Starting at the first line of the data, print each line verbatim up to and including the line bearing "PI = math.pi", omitting pictures.
--- DATASET EXTRACT ---
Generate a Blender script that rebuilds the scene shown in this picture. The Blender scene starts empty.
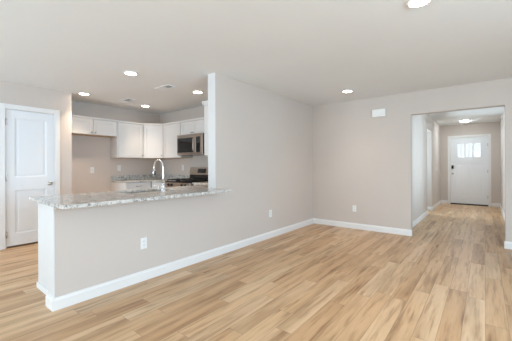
import bpy, bmesh, math, random
from mathutils import Vector, Matrix
random.seed(7)
SC = bpy.context.scene
COL = SC.collection
PI = math.pi

# ------------------------------------------------------------------ camera, sky, lights, exposure
CAM_H = 1.195
cam_d = bpy.data.cameras.new('camera')
cam_d.sensor_fit = 'HORIZONTAL'; cam_d.sensor_width = 36.0
cam_d.lens = 289.01 * 36 / 512
cam_d.shift_y = (166.1 - 170.5) / 512
cam_d.clip_start = 0.05
cam = bpy.data.objects.new('camera', cam_d); COL.objects.link(cam)
cam.matrix_world = (Matrix.Translation((0, 0, CAM_H)) @ Matrix.Rotation(0.6697, 4, 'Z')
                    @ Matrix.Rotation(PI / 2, 4, 'X') @ Matrix.Rotation(-0.0034, 4, 'Z'))
SC.camera = cam

SC.view_settings.view_transform = 'Standard'
SC.view_settings.look = 'None'
SC.view_settings.gamma = 1.0
SC.view_settings.use_curve_mapping = False
SC.view_settings.exposure = 1.05

W = bpy.data.worlds.new('sky'); SC.world = W
W.use_nodes = True
bg = W.node_tree.nodes['Background']
bg.inputs['Color'].default_value = (0.86, 0.93, 1.0, 1)
bg.inputs['Strength'].default_value = 0.55

def area(name, loc, rot, sx, sy, power, color):
    l = bpy.data.lights.new(name, 'AREA'); l.shape = 'RECTANGLE'
    l.size = sx; l.size_y = sy; l.energy = power; l.color = color
    o = bpy.data.objects.new(name, l); COL.objects.link(o)
    o.location = loc; o.rotation_euler = rot
    return o
DAY = (0.52, 0.775, 1.0)
DAY_PATIO = (0.58, 0.81, 1.0)
DAY_WARM = (1.0, 0.83, 0.65)
# daylight entering by the windows of the living room behind the camera, plus added hall fill
area('daylight_patio', (-3.6, -3.3, 1.15), (PI / 2 + 0.35, 0, 0), 2.2, 2.0, 78, DAY_PATIO)
area('daylight_living', (0.6, -3.3, 1.4), (PI / 2 + 0.22, 0, 0), 2.2, 1.5, 32, DAY_WARM)
area('daylight_side', (2.95, 0.8, 1.4), (PI / 2 - 0.12, 0, PI / 2), 2.0, 1.5, 108, DAY)
area('passage_fill', (-2.66, 8.45, 1.4), (PI / 2 + 0.5, 0, -PI / 2), 0.8, 1.3, 48, (0.66, 0.86, 1.0))  # unseen light added in the passage, tilted up to brighten the hall
area('hall_fill', (0.52, 6.85, 1.35), (PI / 2 + 0.35, 0, PI / 2), 1.4, 1.4, 17, (0.66, 0.86, 1.0))  # unseen light added to brighten the hall's left wall and ceiling
LAMP_STRENGTH = 14.0
LAMP_POWER = 42.0
LAMP_COLOR = (1.0, 0.79, 0.58, 1)

# ------------------------------------------------------------------ materials
def new_mat(name):
    m = bpy.data.materials.new(name); m.use_nodes = True
    nt = m.node_tree
    return m, nt, nt.nodes['Principled BSDF']
def noise(nt, scale, detail=2.0, rough=0.5, coord='Object', vec=None):
    n = nt.nodes.new('ShaderNodeTexNoise')
    n.inputs['Scale'].default_value = scale; n.inputs['Detail'].default_value = detail
    n.inputs['Roughness'].default_value = rough
    if vec is None:
        tc = nt.nodes.new('ShaderNodeTexCoord'); vec = tc.outputs[coord]
    nt.links.new(vec, n.inputs['Vector'])
    return n
def ramp(nt, fac, stops):
    r = nt.nodes.new('ShaderNodeValToRGB')
    el = r.color_ramp.elements
    while len(el) < len(stops): el.new(0.5)
    for e, (p, c) in zip(el, stops):
        e.position = p; e.color = (*c, 1)
    nt.links.new(fac, r.inputs['Fac'])
    return r
def bump(nt, b, h, strength, dist=0.002):
    n = nt.nodes.new('ShaderNodeBump'); n.inputs['Strength'].default_value = strength
    n.inputs['Distance'].default_value = dist
    nt.links.new(h, n.inputs['Height']); nt.links.new(n.outputs['Normal'], b.inputs['Normal'])
def paint(name, col, rough=0.6, var=0.03, scale=140, bstr=0.12, spec=0.35):
    m, nt, b = new_mat(name)
    n = noise(nt, 1.3, 3)
    lo = tuple(c * (1 - var) for c in col); hi = tuple(min(1, c * (1 + var)) for c in col)
    r = ramp(nt, n.outputs['Fac'], [(0.3, lo), (0.7, hi)])
    nt.links.new(r.outputs['Color'], b.inputs['Base Color'])
    b.inputs['Roughness'].default_value = rough
    b.inputs['Specular IOR Level'].default_value = spec
    if bstr:
        n2 = noise(nt, scale, 2); bump(nt, b, n2.outputs['Fac'], bstr, 0.0015)
    return m
def metal(name, col, rough=0.3, brushed=True):
    m, nt, b = new_mat(name)
    b.inputs['Metallic'].default_value = 1.0
    b.inputs['Base Color'].default_value = (*col, 1)
    b.inputs['Roughness'].default_value = rough
    if brushed:
        tc = nt.nodes.new('ShaderNodeTexCoord'); mp = nt.nodes.new('ShaderNodeMapping')
        mp.inputs['Scale'].default_value = (4, 4, 260)
        nt.links.new(tc.outputs['Object'], mp.inputs['Vector'])
        n = noise(nt, 6, 2, vec=mp.outputs['Vector'])
        mr = nt.nodes.new('ShaderNodeMapRange')
        mr.inputs['To Min'].default_value = rough * 0.8; mr.inputs['To Max'].default_value = rough * 1.35
        nt.links.new(n.outputs['Fac'], mr.inputs['Value']); nt.links.new(mr.outputs['Result'], b.inputs['Roughness'])
    return m
def plain(name, col, rough=0.4, spec=0.5):
    m, nt, b = new_mat(name)
    n = noise(nt, 20, 2)
    r = ramp(nt, n.outputs['Fac'], [(0.3, tuple(c * 0.97 for c in col)), (0.7, col)])
    nt.links.new(r.outputs['Color'], b.inputs['Base Color'])
    b.inputs['Roughness'].default_value = rough
    b.inputs['Specular IOR Level'].default_value = spec
    return m
def emit(name, col, strength):
    m, nt, b = new_mat(name)
    b.inputs['Base Color'].default_value = (0.9, 0.9, 0.9, 1)
    b.inputs['Emission Color'].default_value = col
    b.inputs['Emission Strength'].default_value = strength
    return m

M_WALL = paint('wall_paint_greige', (0.612, 0.542, 0.490), 0.7, 0.015)
M_CEIL = paint('ceiling_paint_white', (0.83, 0.835, 0.83), 0.85, 0.01, 90, 0.2)
M_TRIM = paint('trim_paint_white', (0.80, 0.785, 0.77), 0.35, 0.005, 60, 0.0, 0.5)
M_DOOR = paint('door_paint_white', (0.80, 0.815, 0.835), 0.4, 0.005, 60, 0.0, 0.5)
M_CAB = paint('cabinet_paint_white', (0.71, 0.70, 0.69), 0.38, 0.006, 60, 0.0, 0.5)
M_PLATE = plain('white_plastic', (0.84, 0.84, 0.83), 0.3)
M_DARKSLOT = plain('dark_slot', (0.03, 0.03, 0.03), 0.6)
M_DUCTSHADE_SILL = plain('duct_shade_and_sill_grey', (0.035, 0.035, 0.035), 0.8)  # near-black stands in for shade inside the vents; also colours the door sill
M_BLACK = plain('black_enamel', (0.012, 0.012, 0.014), 0.18)
M_GLASSBLK = plain('black_glass', (0.01, 0.011, 0.013), 0.06, 0.6)
M_DISPLAY = plain('black_display', (0.006, 0.008, 0.010), 0.10)
M_STEEL = metal('stainless_steel', (0.46, 0.405, 0.36), 0.28)
M_CHROME = metal('polished_chrome', (0.86, 0.87, 0.88), 0.12, False)
M_NICKEL = metal('satin_nickel', (0.44, 0.42, 0.39), 0.3, False)
M_HINGE = metal('brushed_hinge_steel', (0.62, 0.61, 0.60), 0.5, False)
M_RAWWOOD = plain('raw_birch_underside', (0.55, 0.38, 0.22), 0.6)
M_LAMP = emit('lamp_diffuser_warm', LAMP_COLOR, LAMP_STRENGTH)
M_LAMPH = emit('lamp_diffuser_hall', (0.82, 0.94, 1.0, 1), 66.0)

def make_granite():
    m, nt, b = new_mat('speckled_granite')
    tc = nt.nodes.new('ShaderNodeTexCoord'); v = tc.outputs['Object']
    n1 = noise(nt, 16, 5, 0.65, vec=v)
    r1 = ramp(nt, n1.outputs['Fac'], [(0.30, (0.27, 0.25, 0.23)), (0.43, (0.52, 0.50, 0.47)), (0.60, (0.70, 0.68, 0.65))])
    n2 = noise(nt, 34, 4, 0.7, vec=v)
    r2 = ramp(nt, n2.outputs['Fac'], [(0.36, (0.08, 0.075, 0.07)), (0.46, (1, 1, 1))])
    vo = nt.nodes.new('ShaderNodeTexVoronoi'); vo.inputs['Scale'].default_value = 70
    nt.links.new(v, vo.inputs['Vector'])
    r3 = ramp(nt, vo.outputs['Color'], [(0.08, (0.25, 0.22, 0.20)), (0.22, (0.9, 0.88, 0.86)), (0.8, (1, 1, 1))])
    mx = nt.nodes.new('ShaderNodeMix'); mx.data_type = 'RGBA'; mx.blend_type = 'MULTIPLY'; mx.inputs['Factor'].default_value = 0.75
    nt.links.new(r1.outputs['Color'], mx.inputs['A']); nt.links.new(r2.outputs['Color'], mx.inputs['B'])
    mx2 = nt.nodes.new('ShaderNodeMix'); mx2.data_type = 'RGBA'; mx2.blend_type = 'MULTIPLY'; mx2.inputs['Factor'].default_value = 0.6
    nt.links.new(mx.outputs['Result'], mx2.inputs['A']); nt.links.new(r3.outputs['Color'], mx2.inputs['B'])
    nt.links.new(mx2.outputs['Result'], b.inputs['Base Color'])
    b.inputs['Roughness'].default_value = 0.16
    b.inputs['Coat Weight'].default_value = 0.1
    b.inputs['Coat Roughness'].default_value = 0.1
    return m
M_GRANITE = make_granite()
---
• _TASK ANSWER_
Generate a Blender script that rebuilds the scene shown in this picture. The Blender scene starts empty.
import bpy, bmesh, math, random
from mathutils import Vector, Matrix
random.seed(7)
SC = bpy.context.scene
COL = SC.collection
PI = math.pi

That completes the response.